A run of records
** Start **

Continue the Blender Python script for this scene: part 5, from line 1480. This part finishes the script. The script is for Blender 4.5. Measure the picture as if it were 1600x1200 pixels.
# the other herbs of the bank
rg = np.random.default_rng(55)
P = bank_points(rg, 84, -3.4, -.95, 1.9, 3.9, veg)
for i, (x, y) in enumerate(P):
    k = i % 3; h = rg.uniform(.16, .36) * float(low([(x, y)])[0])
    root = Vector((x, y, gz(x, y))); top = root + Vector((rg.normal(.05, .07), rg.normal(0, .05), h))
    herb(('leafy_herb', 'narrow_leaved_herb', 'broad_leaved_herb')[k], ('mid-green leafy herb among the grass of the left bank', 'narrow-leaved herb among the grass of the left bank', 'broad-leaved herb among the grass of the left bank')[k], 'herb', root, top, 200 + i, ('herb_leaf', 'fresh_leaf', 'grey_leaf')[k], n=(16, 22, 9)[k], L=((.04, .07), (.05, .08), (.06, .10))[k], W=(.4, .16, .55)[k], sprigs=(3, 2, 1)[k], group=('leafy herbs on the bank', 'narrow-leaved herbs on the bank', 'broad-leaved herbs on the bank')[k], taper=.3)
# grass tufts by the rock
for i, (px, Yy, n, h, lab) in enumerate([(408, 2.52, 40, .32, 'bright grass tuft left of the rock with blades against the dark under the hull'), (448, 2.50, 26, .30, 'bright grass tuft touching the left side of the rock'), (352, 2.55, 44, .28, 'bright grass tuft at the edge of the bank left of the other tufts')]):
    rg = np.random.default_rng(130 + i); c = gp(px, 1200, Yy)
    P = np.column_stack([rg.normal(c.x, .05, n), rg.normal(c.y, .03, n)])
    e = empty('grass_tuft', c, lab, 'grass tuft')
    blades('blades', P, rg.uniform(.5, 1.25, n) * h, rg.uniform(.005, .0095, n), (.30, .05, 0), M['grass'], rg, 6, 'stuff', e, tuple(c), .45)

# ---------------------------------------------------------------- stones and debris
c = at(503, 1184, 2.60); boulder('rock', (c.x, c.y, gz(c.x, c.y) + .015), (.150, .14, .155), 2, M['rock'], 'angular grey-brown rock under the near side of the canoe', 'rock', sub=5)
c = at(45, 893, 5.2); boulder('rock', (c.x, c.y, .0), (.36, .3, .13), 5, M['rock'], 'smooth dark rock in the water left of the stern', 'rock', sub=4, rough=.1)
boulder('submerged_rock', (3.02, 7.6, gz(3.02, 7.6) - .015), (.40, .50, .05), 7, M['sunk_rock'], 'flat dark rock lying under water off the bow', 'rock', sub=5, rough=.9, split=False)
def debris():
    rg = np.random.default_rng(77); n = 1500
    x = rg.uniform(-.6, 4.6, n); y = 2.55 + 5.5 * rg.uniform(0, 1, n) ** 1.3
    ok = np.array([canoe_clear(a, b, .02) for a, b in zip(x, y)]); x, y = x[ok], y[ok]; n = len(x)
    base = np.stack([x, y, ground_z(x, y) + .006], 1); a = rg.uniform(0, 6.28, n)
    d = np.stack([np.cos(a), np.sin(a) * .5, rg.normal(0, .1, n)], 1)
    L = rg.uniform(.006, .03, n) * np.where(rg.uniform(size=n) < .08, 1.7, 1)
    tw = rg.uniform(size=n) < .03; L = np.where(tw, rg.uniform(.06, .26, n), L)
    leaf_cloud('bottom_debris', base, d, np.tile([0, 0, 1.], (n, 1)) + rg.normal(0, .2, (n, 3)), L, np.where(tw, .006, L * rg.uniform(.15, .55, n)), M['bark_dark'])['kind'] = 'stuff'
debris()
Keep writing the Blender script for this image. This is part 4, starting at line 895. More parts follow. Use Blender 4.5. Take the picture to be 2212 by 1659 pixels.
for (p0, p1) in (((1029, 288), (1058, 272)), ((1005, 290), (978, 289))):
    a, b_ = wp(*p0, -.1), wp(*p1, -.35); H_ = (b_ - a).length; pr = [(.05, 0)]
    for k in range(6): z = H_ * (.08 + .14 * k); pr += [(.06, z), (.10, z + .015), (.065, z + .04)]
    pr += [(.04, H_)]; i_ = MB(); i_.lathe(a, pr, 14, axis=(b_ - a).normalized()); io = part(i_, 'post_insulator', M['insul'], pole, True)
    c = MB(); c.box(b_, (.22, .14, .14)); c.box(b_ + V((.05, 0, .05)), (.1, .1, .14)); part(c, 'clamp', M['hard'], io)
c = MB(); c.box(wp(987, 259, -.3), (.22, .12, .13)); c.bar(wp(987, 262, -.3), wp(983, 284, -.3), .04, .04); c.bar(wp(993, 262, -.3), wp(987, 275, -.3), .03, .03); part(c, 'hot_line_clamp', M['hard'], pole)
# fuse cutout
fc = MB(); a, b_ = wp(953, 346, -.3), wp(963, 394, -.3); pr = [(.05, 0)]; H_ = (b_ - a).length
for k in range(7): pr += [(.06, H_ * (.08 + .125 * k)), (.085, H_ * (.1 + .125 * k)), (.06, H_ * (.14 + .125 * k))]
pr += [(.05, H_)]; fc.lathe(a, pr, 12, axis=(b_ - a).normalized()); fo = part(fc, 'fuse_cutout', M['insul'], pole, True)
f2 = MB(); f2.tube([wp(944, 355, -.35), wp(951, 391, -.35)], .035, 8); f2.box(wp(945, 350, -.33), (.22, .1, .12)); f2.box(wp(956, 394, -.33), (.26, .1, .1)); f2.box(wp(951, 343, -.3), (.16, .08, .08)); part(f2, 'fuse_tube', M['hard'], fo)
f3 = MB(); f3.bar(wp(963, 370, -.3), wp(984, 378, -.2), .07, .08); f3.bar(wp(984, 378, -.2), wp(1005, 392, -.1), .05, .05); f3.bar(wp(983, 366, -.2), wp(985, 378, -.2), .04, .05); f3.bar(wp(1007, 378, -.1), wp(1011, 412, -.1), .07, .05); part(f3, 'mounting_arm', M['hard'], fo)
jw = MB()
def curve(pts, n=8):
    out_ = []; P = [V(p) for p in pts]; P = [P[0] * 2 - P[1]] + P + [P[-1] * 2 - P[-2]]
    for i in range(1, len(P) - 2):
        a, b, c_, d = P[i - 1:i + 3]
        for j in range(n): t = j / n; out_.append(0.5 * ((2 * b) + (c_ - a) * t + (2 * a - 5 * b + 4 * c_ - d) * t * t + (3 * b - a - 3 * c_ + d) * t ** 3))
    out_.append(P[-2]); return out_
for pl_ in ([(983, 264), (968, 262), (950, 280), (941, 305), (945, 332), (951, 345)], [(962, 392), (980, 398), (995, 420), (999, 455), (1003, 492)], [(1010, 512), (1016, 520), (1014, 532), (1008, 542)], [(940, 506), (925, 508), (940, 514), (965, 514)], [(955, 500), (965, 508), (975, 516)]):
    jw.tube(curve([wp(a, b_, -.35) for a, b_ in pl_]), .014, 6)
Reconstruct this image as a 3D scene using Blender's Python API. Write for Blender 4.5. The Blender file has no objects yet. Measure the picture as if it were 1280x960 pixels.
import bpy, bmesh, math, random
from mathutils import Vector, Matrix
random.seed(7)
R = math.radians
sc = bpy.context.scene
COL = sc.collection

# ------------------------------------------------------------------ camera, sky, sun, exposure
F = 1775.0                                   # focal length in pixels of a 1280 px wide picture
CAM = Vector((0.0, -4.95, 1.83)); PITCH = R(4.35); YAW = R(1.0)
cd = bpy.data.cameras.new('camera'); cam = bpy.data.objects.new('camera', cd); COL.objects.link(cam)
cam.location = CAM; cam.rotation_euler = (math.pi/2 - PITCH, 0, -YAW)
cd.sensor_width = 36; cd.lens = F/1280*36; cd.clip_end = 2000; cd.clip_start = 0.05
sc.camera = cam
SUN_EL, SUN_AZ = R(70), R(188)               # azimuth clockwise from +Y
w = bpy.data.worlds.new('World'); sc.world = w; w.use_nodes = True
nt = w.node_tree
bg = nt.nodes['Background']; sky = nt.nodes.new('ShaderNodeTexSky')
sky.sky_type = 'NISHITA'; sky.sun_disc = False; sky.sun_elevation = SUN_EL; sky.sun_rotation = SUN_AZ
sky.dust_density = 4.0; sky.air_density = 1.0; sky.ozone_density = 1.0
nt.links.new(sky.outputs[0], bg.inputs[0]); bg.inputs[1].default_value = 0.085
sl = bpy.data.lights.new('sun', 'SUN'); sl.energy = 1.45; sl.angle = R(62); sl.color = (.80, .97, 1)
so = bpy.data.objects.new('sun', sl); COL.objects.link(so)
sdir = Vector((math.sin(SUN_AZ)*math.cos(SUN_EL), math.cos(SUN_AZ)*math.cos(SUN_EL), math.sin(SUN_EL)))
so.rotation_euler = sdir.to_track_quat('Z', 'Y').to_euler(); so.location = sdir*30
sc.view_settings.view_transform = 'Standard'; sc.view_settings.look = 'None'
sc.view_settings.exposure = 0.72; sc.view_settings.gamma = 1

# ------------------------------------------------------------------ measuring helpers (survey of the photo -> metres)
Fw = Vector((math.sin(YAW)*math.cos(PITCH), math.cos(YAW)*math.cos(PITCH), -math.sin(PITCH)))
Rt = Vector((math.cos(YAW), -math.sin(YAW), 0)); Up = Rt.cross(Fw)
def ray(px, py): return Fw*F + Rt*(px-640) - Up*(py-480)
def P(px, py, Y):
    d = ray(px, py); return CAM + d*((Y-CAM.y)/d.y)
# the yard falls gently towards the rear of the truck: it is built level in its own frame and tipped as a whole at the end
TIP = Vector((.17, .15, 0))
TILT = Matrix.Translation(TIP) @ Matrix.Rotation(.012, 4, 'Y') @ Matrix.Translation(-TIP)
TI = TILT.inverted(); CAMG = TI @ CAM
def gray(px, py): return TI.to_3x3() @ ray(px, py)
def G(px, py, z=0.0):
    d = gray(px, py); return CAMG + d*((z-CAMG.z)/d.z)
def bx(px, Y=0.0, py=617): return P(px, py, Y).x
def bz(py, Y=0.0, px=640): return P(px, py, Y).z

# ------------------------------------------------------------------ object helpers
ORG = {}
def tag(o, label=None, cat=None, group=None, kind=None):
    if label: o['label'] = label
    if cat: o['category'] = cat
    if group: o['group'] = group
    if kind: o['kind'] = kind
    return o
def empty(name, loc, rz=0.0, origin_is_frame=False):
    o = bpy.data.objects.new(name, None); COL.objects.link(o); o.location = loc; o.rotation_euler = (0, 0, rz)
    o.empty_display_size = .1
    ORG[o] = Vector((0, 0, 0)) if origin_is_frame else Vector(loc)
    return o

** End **

Return, word for word, every line from the top of the entries down to the line that holds "blades('blades', P, rg.uniform(.5, 1.25, n)", both included.

Worked solution:
Continue the Blender Python script for this scene: part 5, from line 1480. This part finishes the script. The script is for Blender 4.5. Measure the picture as if it were 1600x1200 pixels.
# the other herbs of the bank
rg = np.random.default_rng(55)
P = bank_points(rg, 84, -3.4, -.95, 1.9, 3.9, veg)
for i, (x, y) in enumerate(P):
    k = i % 3; h = rg.uniform(.16, .36) * float(low([(x, y)])[0])
    root = Vector((x, y, gz(x, y))); top = root + Vector((rg.normal(.05, .07), rg.normal(0, .05), h))
    herb(('leafy_herb', 'narrow_leaved_herb', 'broad_leaved_herb')[k], ('mid-green leafy herb among the grass of the left bank', 'narrow-leaved herb among the grass of the left bank', 'broad-leaved herb among the grass of the left bank')[k], 'herb', root, top, 200 + i, ('herb_leaf', 'fresh_leaf', 'grey_leaf')[k], n=(16, 22, 9)[k], L=((.04, .07), (.05, .08), (.06, .10))[k], W=(.4, .16, .55)[k], sprigs=(3, 2, 1)[k], group=('leafy herbs on the bank', 'narrow-leaved herbs on the bank', 'broad-leaved herbs on the bank')[k], taper=.3)
# grass tufts by the rock
for i, (px, Yy, n, h, lab) in enumerate([(408, 2.52, 40, .32, 'bright grass tuft left of the rock with blades against the dark under the hull'), (448, 2.50, 26, .30, 'bright grass tuft touching the left side of the rock'), (352, 2.55, 44, .28, 'bright grass tuft at the edge of the bank left of the other tufts')]):
    rg = np.random.default_rng(130 + i); c = gp(px, 1200, Yy)
    P = np.column_stack([rg.normal(c.x, .05, n), rg.normal(c.y, .03, n)])
    e = empty('grass_tuft', c, lab, 'grass tuft')
    blades('blades', P, rg.uniform(.5, 1.25, n) * h, rg.uniform(.005, .0095, n), (.30, .05, 0), M['grass'], rg, 6, 'stuff', e, tuple(c), .45)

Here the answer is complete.